Prior to its Los Angeles release, Liberty Films mounted an extensive promotional campaign that included a daily advertisement highlighting one of the film's players, along with comments from reviewers. Jimmy Starr wrote, "If I were an Oscar, I'd elope with It's a Wonderful Life lock, stock and barrel on the night of the Academy Awards". The New York Daily Times published an editorial that declared the film and James Stewart's performance to be worthy of Academy Award consideration.[83]
It's a Wonderful Life received five Academy Award nominations:[84]
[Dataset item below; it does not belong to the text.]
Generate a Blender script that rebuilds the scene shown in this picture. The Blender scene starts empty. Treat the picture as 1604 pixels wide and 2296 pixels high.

Year | Award | Result | Nominee / Winner |
---|---|---|---|
1946 | Best Picture | Nominated | Liberty Films Winner was Samuel Goldwyn Productions – The Best Years of Our Lives |
Best Director | Nominated | Frank Capra Winner was William Wyler – The Best Years of Our Lives | |
Best Actor | Nominated | James Stewart Winner was Fredric March – The Best Years of Our Lives | |
Best Film Editing | Nominated | William Hornbeck Winner was Daniel Mandell – The Best Years of Our Lives | |
Best Sound Recording | Nominated | John Aalberg Winner was John P. Livadary – The Jolson Story | |
Technical Achievement Award | Won | Russell Shearman and RKO Radio Studio Special Effects Dept. For the development of a new method of simulating falling snow on motion picture sets. |
The Best Years of Our Lives, a drama about servicemen attempting to return to their pre-World War II lives, won most of the awards that year, including four of the five for which It's a Wonderful Life was nominated. (The award for "Best Sound Recording" was won by The Jolson Story.) The Best Years of Our Lives, directed by William Wyler, Capra's business partner along with George Stevens in Liberty Films, was also an outstanding commercial success, ultimately becoming the highest-grossing film of the decade, in contrast to the more modest initial box-office returns of It's a Wonderful Life.[85]
It's a Wonderful Life received a Golden Globe Award for Capra as Best Motion Picture Director. He also won a "CEC Award" from the Cinema Writers Circle in Spain, for Mejor Película Extranjera (Best Foreign Film). Jimmy Hawkins won a "Former Child Star Lifetime Achievement Award" from the Young Artist Awards in 1994; the award recognized his role as Tommy Bailey as igniting his career, which lasted until the mid-1960s.[86]